Nymph()maniac (vol.1) : grandeur et misère de la von Trieb (pulsion)

Ingmar Bergman, l’idole de Lars von Trier, confesse dans son autobiographie avoir levé le bras droit avec beaucoup de passion lors d’un discours d’Adolf Hitler, alors qu’il passait une année d’étude en Allemagne durant les années 30. Cinquante ans plus tard, il offrait dans son plus beau film, Fanny et Alexandre, le rôle du sauveur des enfants séquestrés par leur père pervers, à un juif, l’amant de leur grand-mère. Lars von Trier a exprimé son admiration pour Hitler et l’esthétique du troisième Reich en conférence de presse à Cannes en 2011. Deux ans plus tard, il offre à Stellan Skarsgard, acteur fétiche de Breaking the waves à Melancholia (à notre goût ses meilleurs films), le rôle d’un juif qui héberge une nymphomane (Joe, interprétée par Charlotte Gainsbourg), dont il recueille les confessions. Fin de la polémique ? C’est trop en demander au cinéaste danois qui à trop chercher la provocation, en oublie de faire un film.

Il faut supporter un début assez ridicule, mettant en parallèle la passion d’une femme pour le sexe des hommes, et la pêche à la mouche pratiquée par le confesseur-psy-rabbin laïc, et quelques considérations banales sur la manière dont les homo sapiens se coupent les ongles, avant de retrouver le talent du cinéaste pour la mise en scène du sordide couvert du nom de civilisation. La jeune femme retrouve pour son premier emploi, l’homme qui l’a dépucelé (Shia LaBeouf), lui faire visiter les lieux en lui expliquant qu’il faut féliciter les salariés plutôt que de les saluer (“Good Job Liz”), avant d’essayer de la prendre dans l’ascenseur.
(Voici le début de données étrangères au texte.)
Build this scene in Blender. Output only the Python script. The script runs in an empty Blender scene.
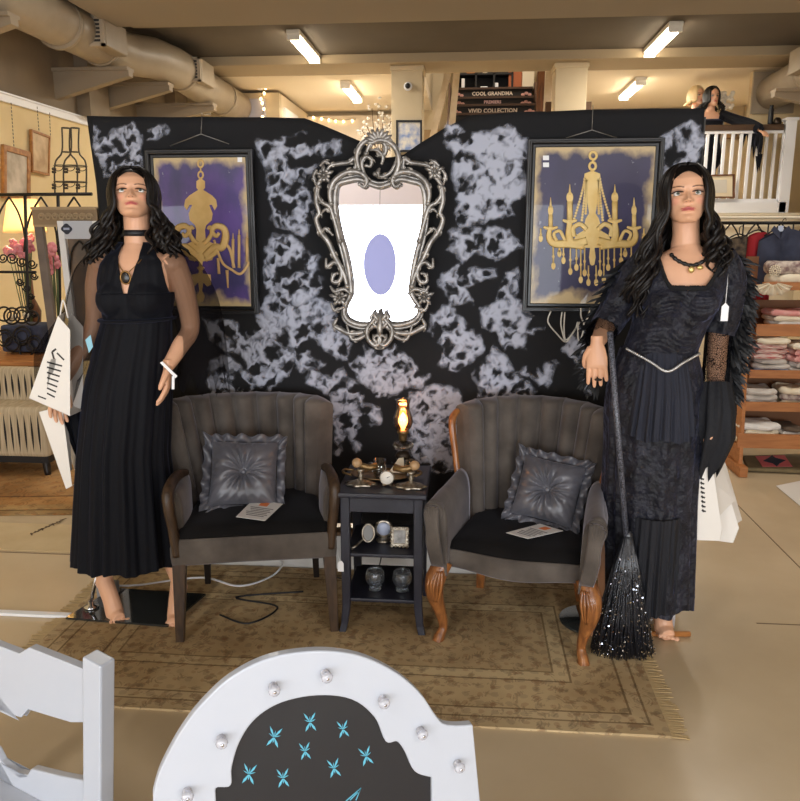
import bpy, math, random
import numpy as np
from mathutils import Vector, Matrix
random.seed(7); RNG = np.random.default_rng(11)
sc = bpy.context.scene
COL = sc.collection
PI = math.pi
# ------------------------------------------------------------------ camera
FPX, CAMH, PITCH, YAW = 770.0, 1.55, math.atan(165/770.0), math.radians(5)
cam = bpy.data.cameras.new('camera'); cam.sensor_width = 36; cam.lens = 36*FPX/800; cam.sensor_fit = 'HORIZONTAL'
cam.clip_start = 0.05; cam.clip_end = 100
co = bpy.data.objects.new('camera', cam); COL.objects.link(co)
co.location = (0, 0, CAMH); co.rotation_euler = (PI/2-PITCH, 0, YAW); sc.camera = co
def ray(px, py):
    x = (px-400)/FPX; y = -(py-400.5)/FPX
    Y = math.cos(PITCH)+y*math.sin(PITCH); Z = -math.sin(PITCH)+y*math.cos(PITCH)
    c, s = math.cos(YAW), math.sin(YAW)
    return Vector((x*c-Y*s, x*s+Y*c, Z))
def P(px, py, Y):                      # a point of the place seen at (px,py) on the plane y=Y
    v = ray(px, py); t = Y/v.y; return Vector((v.x*t, Y, CAMH+v.z*t))
def F(px, py, z=0):
    v = ray(px, py); t = (z-CAMH)/v.z; return Vector((v.x*t, v.y*t, z))
def WX(px, py, X):
    v = ray(px, py); t = X/v.x; return Vector((X, v.y*t, CAMH+v.z*t))
def PL(px, py, p0, n):                 # on the plane through p0 with normal n
    v = ray(px, py); o = Vector((0, 0, CAMH)); t = (Vector(p0)-o).dot(n)/v.dot(n); return o+v*t
# ------------------------------------------------------------------ mesh builder
WM = {}
class MB:
    def __init__(s): s.v = []; s.f = []; s.sm = []; s.mi = []; s.m = 0; s.T = None
    def add(s, vs, fs, smooth=True):
        n = len(s.v)
        if s.T is not None: vs = [s.T @ Vector(v) for v in vs]
        s.v.extend([tuple(v) for v in vs]); s.f.extend([tuple(i+n for i in f) for f in fs])
        s.sm.extend([smooth]*len(fs)); s.mi.extend([s.m]*len(fs)); return s
    def box(s, c, d, rz=0, rx=0, ry=0):
        M = Matrix.Translation(c) @ Matrix.Rotation(rz, 4, 'Z') @ Matrix.Rotation(ry, 4, 'Y') @ Matrix.Rotation(rx, 4, 'X')
        vs = [M @ Vector((a*d[0]/2, b*d[1]/2, e*d[2]/2)) for a in (-1, 1) for b in (-1, 1) for e in (-1, 1)]
        return s.add(vs, [(0,1,3,2),(4,6,7,5),(0,4,5,1),(2,3,7,6),(0,2,6,4),(1,5,7,3)], False)
    def bx(s, x0, x1, y0, y1, z0, z1): return s.box(((x0+x1)/2, (y0+y1)/2, (z0+z1)/2), (abs(x1-x0), abs(y1-y0), abs(z1-z0)))
    def beam(s, a, b, w, h, up=(0, 0, 1)):     # a bar of section w x h from a to b
        a = Vector(a); b = Vector(b); t = (b-a).normalized(); u = Vector(up)
        if abs(t.dot(u)) > .98: u = Vector((0, 1, 0))
        x = t.cross(u).normalized(); y = x.cross(t)
        vs = [p+x*(i*w/2)+y*(j*h/2) for p in (a, b) for i, j in ((-1,-1),(1,-1),(1,1),(-1,1))]
        return s.add(vs, [(0,3,2,1),(4,5,6,7),(0,1,5,4),(1,2,6,5),(2,3,7,6),(3,0,4,7)], False)
    def grid(s, rows, cu=False, cv=False, smooth=True):
        R = len(rows); C = len(rows[0]); vs = [p for r in rows for p in r]; fs = []
        for i in range(R if cu else R-1):
            for j in range(C if cv else C-1):
                a = i*C+j; b = i*C+(j+1) % C; c = ((i+1) % R)*C+(j+1) % C; d = ((i+1) % R)*C+j
                fs.append((a, b, c, d))
        return s.add(vs, fs, smooth)
    def loft(s, rings, cap=True, smooth=True):
        n0 = len(s.v); s.grid(rings, cv=True, smooth=smooth)
        if cap:
            C = len(rings[0]); R = len(rings)
            T, s.T = s.T, None
            s.f.append(tuple(n0+i for i in reversed(range(C)))); s.f.append(tuple(n0+(R-1)*C+i for i in range(C)))
            s.sm += [False]*2; s.mi += [s.m]*2; s.T = T
        return s
    def tube(s, pts, r, n=8, cap=True, flat=1.0, closed=False, up=None):
        pts = [Vector(p) for p in pts]; N = len(pts)
        rs = [r]*N if isinstance(r, (int, float)) else list(r)
        if len(rs) != N: rs = [np.interp(i/(N-1), np.linspace(0, 1, len(rs)), rs) for i in range(N)]
        u = None; rings = []
        for i in range(N):
            a = pts[i-1] if (i > 0 or closed) else pts[i]; b = pts[(i+1) % N] if (i < N-1 or closed) else pts[i]
            t = (b-a)
            t = t.normalized() if t.length > 1e-9 else Vector((0, 0, 1))
            if u is None:
                u = Vector(up) if up is not None else (Vector((0, 0, 1)) if abs(t.z) < .9 else Vector((0, 1, 0)))
            u = (u-t*u.dot(t)); u = u.normalized() if u.length > 1e-6 else t.orthogonal().normalized()
            w = t.cross(u)
            rings.append([pts[i]+(w*math.cos(k*2*PI/n)+u*(math.sin(k*2*PI/n)*flat))*rs[i] for k in range(n)])
        if closed: return s.grid(rings, cu=True, cv=True)
        return s.loft(rings, cap)
    def lathe(s, prof, c=(0, 0, 0), n=20, M=None, cap=True):
        M = (Matrix.Translation(c) @ M) if M is not None else Matrix.Translation(c)
        return s.loft([[M @ Vector((r*math.cos(2*PI*k/n), r*math.sin(2*PI*k/n), z)) for k in range(n)] for r, z in prof], cap)
    def ell(s, c, r, n=14, m=9, M=None):
        r = (r, r, r) if isinstance(r, (int, float)) else r
        M = (Matrix.Translation(c) @ M) if M is not None else Matrix.Translation(c)
        rings = []
        for i in range(m+1):
            a = -PI/2+PI*i/m; e = max(math.cos(a), .02)
            rings.append([M @ Vector((r[0]*e*math.cos(2*PI*k/n), r[1]*e*math.sin(2*PI*k/n), r[2]*math.sin(a))) for k in range(n)])
        return s.loft(rings)
    def prism(s, pts, off, smooth=False):      # planar outline (3-D points) pushed along off
        off = Vector(off); n = len(pts); a = [Vector(p) for p in pts]
        vs = a+[p+off for p in a]
        fs = [tuple(range(n)), tuple(range(2*n-1, n-1, -1))]+[(i, n+i, n+(i+1) % n, (i+1) % n) for i in range(n)]
        return s.add(vs, fs, smooth)
    def ringprism(s, outer, inner, off):       # frame between two outlines of equal count
        off = Vector(off); n = len(outer)
        o = [Vector(p) for p in outer]; i_ = [Vector(p) for p in inner]
        vs = o+i_+[p+off for p in o]+[p+off for p in i_]; fs = []
        for k in range(n):
            j = (k+1) % n
            fs += [(k, j, n+j, n+k), (2*n+k, 3*n+k, 3*n+j, 2*n+j), (k, 2*n+k, 2*n+j, j), (n+k, n+j, 3*n+j, 3*n+k)]
        return s.add(vs, fs, False)
    def mesh(s, name, inv=None):
        me = bpy.data.meshes.new(name)
        vs = s.v if inv is None else [tuple(inv @ Vector(v)) for v in s.v]
        me.from_pydata(vs, [], s.f); me.polygons.foreach_set('use_smooth', s.sm)
        me.polygons.foreach_set('material_index', s.mi); me.update(); return me
def fixn(me):
    import bmesh
    b = bmesh.new(); b.from_mesh(me); bmesh.ops.recalc_face_normals(b, faces=b.faces); b.to_mesh(me); b.free()
def obj(name, mb, mats, parent=None, label=None, cat=None, group=None, kind=None, bevel=0, sub=0, solid=0, recalc=True, local=False, seg=2):
    mats = mats if isinstance(mats, (list, tuple)) else [mats]
    if parent is None:
        if isinstance(mb, MB):
            a = np.array(mb.v); lo = a.min(0); hi = a.max(0); base = Vector(((lo[0]+hi[0])/2, (lo[1]+hi[1])/2, lo[2]))
            Mw = Matrix.Translation(base)
        else: Mw = Matrix.Identity(4)
    else: Mw = WM[parent.name]
    me = mb.mesh(name, None if local else Mw.inverted()) if isinstance(mb, MB) else mb
    if recalc and isinstance(mb, MB): fixn(me)
    for m in mats: me.materials.append(m)
    o = bpy.data.objects.new(name, me); COL.objects.link(o)
    if parent is None: o.matrix_world = Mw
    else: o.parent = parent
    WM[o.name] = Mw
    if bevel:
        b = o.modifiers.new('b', 'BEVEL'); b.width = bevel; b.segments = seg; b.limit_method = 'ANGLE'; b.angle_limit = math.radians(40)
    if solid:
        m = o.modifiers.new('s', 'SOLIDIFY'); m.thickness = solid; m.offset = 0
    if sub:
        m = o.modifiers.new('u', 'SUBSURF'); m.levels = sub; m.render_levels = sub
    tag(o, label, cat, group, kind); return o
def tag(o, label=None, cat=None, group=None, kind=None):
    if label: o['label'] = label
    if cat: o['category'] = cat
    if group: o['group'] = group
    if kind: o['kind'] = kind
    return o
def thing(name, label, cat, loc=(0, 0, 0), rz=0, group=None):
    o = bpy.data.objects.new(name, None); COL.objects.link(o); o.empty_display_size = .1
    o.location = loc; o.rotation_euler = (0, 0, rz)
    WM[o.name] = Matrix.Translation(loc) @ Matrix.Rotation(rz, 4, 'Z')
    return tag(o, label, cat, group)
def st(name, mb, mat, **k): return obj(name, mb, mat, kind='structure', **k)
def dup(root, loc, rz=None, label=None):
    def rec(o, par):
        c = o.copy(); COL.objects.link(c)
        if par is not None: c.parent = par
        for ch in [x for x in bpy.data.objects if x.parent is o]: rec(ch, c)
        return c
    r = rec(root, None); r.location = loc
    if rz is not None: r.rotation_euler = (r.rotation_euler[0], r.rotation_euler[1], rz)
    if label: r['label'] = label
    return r
def textmb(txt, size, M, depth=.001, font_sx=1.0):     # lettering as mesh, M maps (x right, y up, z out)
    cu = bpy.data.curves.new('t', 'FONT'); cu.body = txt; cu.size = size; cu.extrude = depth; cu.align_x = 'CENTER'; cu.align_y = 'CENTER'; cu.resolution_u = 2; cu.offset = size*.03
    o = bpy.data.objects.new('t', cu); COL.objects.link(o); bpy.context.view_layer.update()
    me = bpy.data.meshes.new_from_object(o.evaluated_get(bpy.context.evaluated_depsgraph_get()))
    mb = MB(); mb.add([M @ Vector((v.co.x*font_sx, v.co.y, v.co.z)) for v in me.vertices], [tuple(p.vertices) for p in me.polygons], False)
    bpy.data.objects.remove(o); bpy.data.curves.remove(cu); bpy.data.meshes.remove(me); return mb
def spl(pts, n=8, closed=False):        # Catmull-Rom
    pts = [Vector(p) for p in pts]; N = len(pts); out = []
    for i in range(N if closed else N-1):
        if closed: p0, p1, p2, p3 = pts[i-1], pts[i], pts[(i+1) % N], pts[(i+2) % N]
        else: p0, p1, p2, p3 = pts[max(i-1, 0)], pts[i], pts[i+1], pts[min(i+2, N-1)]
        for k in range(n):
            t = k/n; out.append(.5*((2*p1)+(p2-p0)*t+(2*p0-5*p1+4*p2-p3)*t*t+(3*p1-p0-3*p2+p3)*t**3))
    if not closed: out.append(pts[-1])
    return out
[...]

Un peu plus tard dans le film, lors d’une autre scène dont Lars von Trier a le secret, Uma Thurman dérange la passion de la jeune femme en débarquant avec ses enfants, alors que son homme vient de la quitter pour l’héroïne du film. En quelques plans sur la douleur d’une femme et le désarroi des enfants face à leurs parents qui se déchirent, Lars von Trier compose un impitoyable portrait du couple et des désirs adjacents qui perturbent sa “normalité”.

Enfin, le cinéaste filme en triple écran la version de la polyphonie par l’héroïne, suivant les trois lignes musicales du Ich ruf zu dir, Herr Jesu Christ de Bach, soit l’homme qui cherche le plaisir de Joe, l’homme qui la domine et l’homme qu’elle aime, mais qui ne la fait pas jouir. Il est curieusement assez peu question dans Nymph()maniac du fait que le plaisir féminin est plus mystérieux que le plaisir masculin, dans cette histoire tournée autour de l’avoir (des amants, des pénis…). Il faut sans doute voir le film comme un autoportrait du cinéaste, en se rappelant Daniel Arasse commentant le Vulcain, Mars et Vénus du Parmigianino, et son Vulcain en érection, fait rarissime dans la peinture de la Renaissance, qui associait la création artistique à la pulsion sexuelle. Le second volume de Nymph()maniac ne soulèvera pas les doutes sur la fragilité du film, mais il permettra peut-être de constater qui de l’artiste ou du provocateur a pris le dessus.